北村 禎宏

2019 23 Mar

とっくにターンオーバー

 景況感に陰りが見えてきた。統一地方選では、「民主主義の基盤が危うい」旨の論調が聞こえてくる。

 いずれも、とっくにターンオーバーしたわが国の現状と未来に対して、今すぐに正面から立ち向かいたくはないモラトリアムにすぎない。少子高齢化すなわち人口縮小に突入し、それに労働力不足が輪をかける社会においてグロスの経済成長(GDPの増加)は望むべくもない。代わりに得られるものは一人あたりの豊かさであり、求められるのは単位あたりの付加価値だ。

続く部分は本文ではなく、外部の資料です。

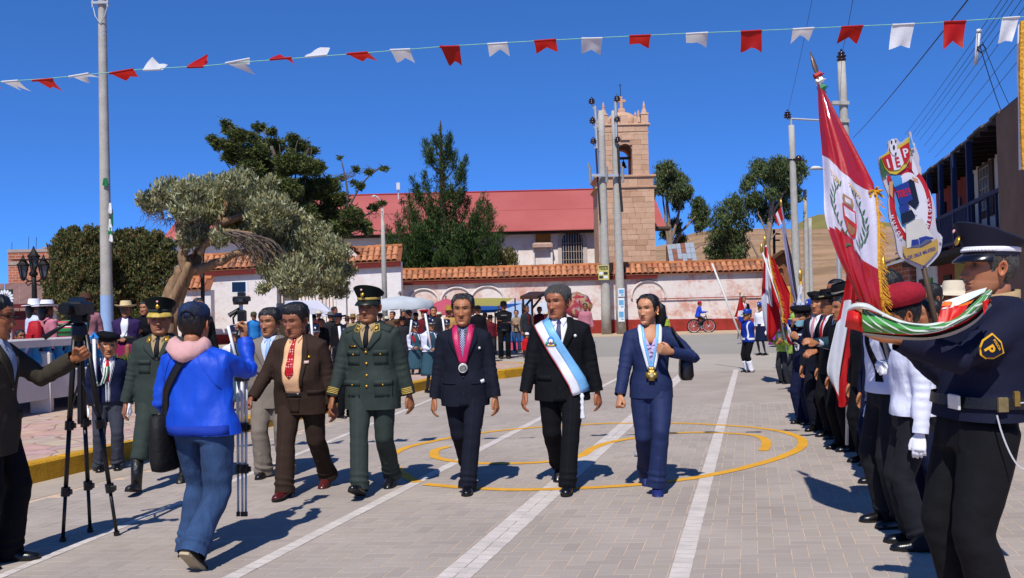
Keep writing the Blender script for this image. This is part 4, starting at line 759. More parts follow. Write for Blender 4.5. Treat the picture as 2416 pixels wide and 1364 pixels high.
dp=thing('lamp_post','thin dark metal post standing behind the man with the red tie','pole',Vector((P(478,820,23).x,23,.1)));mb=MB();mb.tube([(P(479,820,23).x,23,0),P(477,560,23)],.05,8);mb.build('shaft',M_IRON,dp,smooth=True)
an_=thing('roof_antenna','small white antenna mast on the church roof ridge','antenna',P(940,462,66));mb=MB();mb.tube([P(940,470,66),P(940,434,66)],.04,5);q=P(940,440,66);mb.box(q+V3_(0,-.1,0),(.25,.15,.5));mb.build('mast',mat('white_metal','#c8ccd0',.5),an_)
# three-armed plaza lantern
LY=19.;lm=thing('plaza_lantern','black cast iron plaza lamp with three glass lanterns','street lamp',Vector((P(82,900,LY).x,LY,.1)));k=LY/FPX
mb=MB();q=P(81,700,LY);mb.tube([(q.x,LY,0),(q.x,LY,1.0),P(81,680,LY),P(79,640,LY)],[.09,.06,.05,.045],10);mb.lathe([(.06,0),(.09,.05),(.05,.12),(.07,.2)],P(79,652,LY),10);mb.build('post',M_IRON,lm,smooth=True)
mb=MB()
for s_ in (-1,1):
    mb.tube([P(79,662,LY),P(79+s_*12,664,LY),P(79+s_*20,655,LY),P(79+s_*24,662,LY),P(79+s_*24,654,LY)],.02,6);mb.tube([P(79+s_*6,668,LY),P(79+s_*13,674,LY),P(79+s_*18,668,LY),P(79+s_*12,660,LY)],.014,5)
mb.build('scroll_arm',M_IRON,lm,smooth=True)
M_LANT=mat('lantern_glass','#5b6266',.15,.2,8,0,40,0,.5)
for (x,y) in ((55,655),(80,634),(103,654)):
    q=P(x,y,LY);mb=MB();mb.lathe([(.05,0),(.10,.24)],q,4,cap=True);o=mb.build('lantern',M_LANT,lm);mb=MB()
    for j in range(4):t=2*math.pi*j/4;mb.tube([q+V3_(.052*math.cos(t),.052*math.sin(t),0),q+V3_(.104*math.cos(t),.104*math.sin(t),.24)],.016,4)
    mb.lathe([(.125,.235),(.13,.26),(.09,.30),(.05,.36),(.03,.40),(.012,.46)],q,8);mb.lathe([(.03,-.06),(.055,-.02),(.05,.01)],q,8);mb.build('lantern_frame',M_IRON,o)
    if x != 80:mb=MB();mb.box(q+V3_((x-79)*-.0,0,.36),(.42,.16,.025));mb.build('lantern_lid',M_IRON,o)
# wires
def wire(lab,a,b,r=.012,sag=.3,n=14,grp='overhead wires'):
    a,b=Vector(a),Vector(b);mb=MB();pts=[a.lerp(b,i/n)-Vector((0,0,sag*4*(i/n)*(1-i/n))) for i in range(n+1)];mb.tube(pts,r,4,cap=False);o=mb.build('overhead_wire',mat('black_cable','#15161a',.6));setp(o,lab,'wire',grp);return o
wire('thickest black overhead cable crossing the sky at the upper right',P(2330,-60,12),P(2012,326,40),.013,.1)
for i,(x0,y0,x1,y1) in enumerate(((2390,-40,2135,318),(2405,-40,2150,320),(2425,-50,2160,322),(2445,-50,2170,330),(2470,-60,2180,345),(2480,0,2190,360),(2470,60,2205,372))):wire(('first','second','third','fourth','fifth','sixth','seventh')[i]+' from the left of the thin overhead wires running to the balcony house',P(x0,y0,13),P(x1,y1,30),.006,.05)
wire('black cable slanting down to the house roof beside the white rod',P(2308,95,16),P(2362,262,19.5),.008,.05,grp=None);wire('second cable slanting down to the house roof, right of the first',P(2318,100,16),P(2400,285,19.5),.006,.06,grp=None)
wire('faint wire from the top edge down to the side arm insulator',P(1920,-20,24),P(1858,266,40),.006,.1,grp=None);wire('faint wire from the top edge to the flag hidden pole',P(2016,-20,18),P(1986,128,27),.006,.05,grp=None)
wr=thing('hanging_rod','short white plastic rod hanging from the overhead cables','rod',P(2305,110,16));mb=MB();mb.tube([P(2310,70,16),P(2309,78,16)],.045,8);mb.tube([P(2309,78,16),P(2302,152,16)],.036,8);mb.build('rod',mat('white_pvc','#c8cacc',.5),wr,smooth=True);mb=MB();mb.tube([P(2306,112,15.95),P(2318,104,15.95),P(2326,115,15.95),P(2315,125,15.95),P(2305,115,15.95)],.012,5);mb.build('cable_loop',MATS['black_cable'],wr)
# ================================================================== people
def remesh(mb,vox,smooth=4):
    me=bpy.data.meshes.new('t');me.from_pydata([tuple(p) for p in mb.v],[],mb.f)
    bm=bmesh.new();bm.from_mesh(me);bmesh.ops.recalc_face_normals(bm,faces=bm.faces);bm.to_mesh(me);bm.free()
    o=bpy.data.objects.new('t',me);C.objects.link(o)
    m=o.modifiers.new('r','REMESH');m.mode='VOXEL';m.voxel_size=vox;m.adaptivity=0
    if smooth:
        q=o.modifiers.new('s','SMOOTH');q.factor=.5;q.iterations=smooth
    dg=bpy.context.evaluated_depsgraph_get();r=bpy.data.meshes.new_from_object(o.evaluated_get(dg))
    n=len(r.vertices);V=np.empty(n*3);r.vertices.foreach_get('co',V);V=V.reshape(-1,3)
    NN=np.empty(n*3);r.vertices.foreach_get('normal',NN);NN=NN.reshape(-1,3)
    F=[tuple(p.vertices) for p in r.polygons]
    bpy.data.objects.remove(o);bpy.data.meshes.remove(me);bpy.data.meshes.remove(r)
    return V,F,NN
HZ=[-.122,-.114,-.102,-.082,-.060,-.035,-.010,.010,.030,.055,.080,.100,.110,.1145]
HW=[.020,.034,.044,.054,.062,.0685,.0735,.0755,.077,.077,.070,.050,.029,.006]
HF=[-.052,-.076,-.085,-.084,-.0845,-.0855,-.0855,-.0845,-.088,-.085,-.068,-.040,-.016,.0]
HB=[-.01,.004,.014,.030,.048,.068,.084,.093,.097,.097,.087,.063,.040,.02]
def head_surf(a,z,off=0.,fw=1.,jaw=1.):
    w=np.interp(z,HZ,HW)*fw;w=np.where(z <-.05,w*(1+(jaw-1)*np.clip((-.05-z)/.04,0,1)),w)
    yf=np.interp(z,HZ,HF);yb=np.interp(z,HZ,HB);ym=np.minimum(.012,(yf+yb)/2)
    ca,sa=np.cos(a),np.sin(a);e=.88
    x=(w+off)*np.sign(sa)*np.abs(sa)**e
    y=np.where(ca >0,ym-(ym-yf+off)*np.abs(ca)**e,ym+(yb-ym+off)*np.abs(ca)**e)
    return x,y
def head_geo(f,nu,nv):
    """returns verts, faces, colours of a head with face"""
    skin=np.array(lin(f.get('skin','#a5714f')));fw=f.get('fw',1.)*.99;jaw=f.get('jaw',1.)
    t=np.linspace(-math.pi,math.pi,nu,endpoint=False);a=t-.5*np.sin(t)
    zs=np.linspace(-.122,.1145,nv);A,Z=np.meshgrid(a,zs);A=A.ravel();Z=Z.ravel()
    x,y=head_surf(A,Z,0,fw,jaw)
    fr=np.clip(np.cos(A)*3,0,1)
    g=lambda x0,z0,sx,sz:np.exp(-((x-x0)/sx)**2-((Z-z0)/sz)**2)
    ns=f.get('nose',1.)
    zz=np.clip((.034-Z)/.068,0,1);ht=(.003+.021*zz**1.3)*ns*np.where(Z <-.034,np.exp(-((Z+.034)/.0075)**2),1)*np.where(Z >.034,np.exp(-((Z-.034)/.012)**2),1)
    d=ht*np.exp(-(x/(.0085+.005*zz))**2)
    for sgn in (-1,1):
        d += .009*ns*g(sgn*.013,-.033,.008,.009)
        d -= .0135*g(sgn*.031,.013,.019,.0125);d += .0045*g(sgn*.031,.0125,.012,.0085)
        d += .0045*g(sgn*.028,.034,.022,.008);d += .006*g(sgn*.046,-.014,.02,.018)
        d -= .0035*g(sgn*.032,-.048,.008,.022)*f.get('fold',1.)
        d += .003*g(sgn*.04,-.07,.02,.02)
    d += .006*g(0,-.0565,.024,.006)+.0065*g(0,-.070,.020,.006)-.005*g(0,-.0633,.024,.0028)-.004*g(0,-.083,.022,.006)+.006*g(0,-.102,.02,.013)
    d += -.003*g(0,-.047,.005,.006)
    y=y-d*fr
    V=np.stack([x,y,Z],1)
    F=[(i*nu+j,i*nu+(j+1) % nu,(i+1)*nu+(j+1) % nu,(i+1)*nu+j) for i in range(nv-1) for j in range(nu)]
    F += [tuple(range(nu-1,-1,-1)),tuple((nv-1)*nu+j for j in range(nu))]
    col=np.tile(skin,(len(V),1))
    def blend(m,c):
        nonlocal col;m=np.clip(m,0,1)[:,None]*fr[:,None];col=col*(1-m)+np.array(c)*m
    blend(.35*(g(.045,-.02,.02,.02)+g(-.045,-.02,.02,.02)+g(0,-.03,.015,.012)),skin*np.array([1.08,.82,.78]))
    lipc=lin(f['lip']) if 'lip' in f else skin*np.array([.82,.55,.55])
    blend((np.abs(x)<.025-np.abs(Z+.0633)*.9)*(np.abs(Z+.0635)<.0125)*.85,lipc)
    blend((np.abs(x)<.024)*np.exp(-((Z+.0633)/.002)**2),skin*.3)
    hairc=lin(f.get('brow','#120d0b'))
    for sgn in (-1,1):
        u=x*sgn
        blend((u >.012)*(u <.05)*np.exp(-((Z-.0315-.004*np.sin((u-.012)/.038*2.6))/.0048)**2)*f.get('browk',.9),hairc)
        if f.get('eyes','open') == 'open':
            eh=.0050*np.sqrt(np.clip(1-((u-.031)/.0145)**2,0,1));inside=(np.abs(Z-.0125)<eh)
            blend(inside*1.,(.20,.17,.15));blend(inside*(np.abs(u-.031)<.0062)*1.,(.01,.006,.004))
            blend((np.abs(u-.031)<.0165)*np.exp(-((Z-.0125-eh-.001)/.0025)**2)*.9,(.015,.01,.008))
            blend((np.abs(u-.031)<.015)*np.exp(-((Z-.0125+eh+.001)/.0022)**2)*.4,skin*.35)
        else:
            blend((np.abs(u-.031)<.016)*np.exp(-((Z-.008)/.0024)**2)*.9,(.012,.008,.006))
        blend(np.exp(-((u-.009)/.004)**2-((Z+.0405)/.0028)**2),skin*.18)
    if f.get('shade'):# stubble / shaved area
        blend(f['shade']*np.clip((-.04-Z)/.03,0,1)*(np.abs(x)>.0),skin*.55)
    V=V.tolist()
    # ears
    mb=MB()
    for sgn in (-1,1):
        c=Vector((sgn*.0765*fw,.014,-.004));n1,n2=6,10;o=[]
        Q=Matrix.Rotation(sgn*R(-24),3,'Z')@Matrix.Rotation(R(-10),3,'X')
        for (s,th) in ((.2,-.004),(.62,-.002),(.86,.006),(1.,.004),(1.0,-.003),(.7,-.008)):
            for j in range(n2):
                t=2*math.pi*j/n2;k=1-.22*max(0,-math.sin(t))
                o.append(c+Q@Vector((sgn*th+sgn*.004,math.cos(t)*.0175*s*k,math.sin(t)*.032*s)))
        fs=[(i*n2+j,i*n2+(j+1) % n2,(i+1)*n2+(j+1) % n2,(i+1)*n2+j) for i in range(5) for j in range(n2)]
        fs += [tuple(range(n2)),tuple(5*n2+j for j in range(n2))]
        mb.add(o,fs)
    b=len(V);V += mb.v;F += [tuple(i+b for i in q) for q in mb.f]
    col=np.vstack([col,np.tile(skin*np.array([1.02,.85,.8]),(len(mb.v),1))])
    return np.array(V),F,col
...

 その現実から国民の目をそむけさせ続けてきたアベノミクスの罪は重たい。取り巻きの忖度もいい加減にしなければならない。マクロ的には人口が減少することと、ミクロ的には偏りがより加速していくわが国において、民主主義の基盤が危ういのではなく、民主主義を標榜するために敷いている小選挙区制や地方自治を前提としている現行制度がインフラとして機能しなくなりつつあるというのが正確な描写だ。

 機会平等と結果平等で考えると、前者のみに依拠した現状の制度疲労は著しい。投票や議員定数という機会を平等に近付けたところで、投票する当事者の
余命や経済力の格差は著しい。加えて結果を平等にする各種施策は濃淡偏った形でしか便益者に機能しない。

 そうなると、その二項対立概念自体がフレームワークとしては脆弱で、弁証法的にそれらを複層構造化した新たなロジックツリーの構築が求められていることになる。

 そのデザインは少しやっかいであるが、その先に新しい民主主義のインフラストラクチャーが見え隠れしている。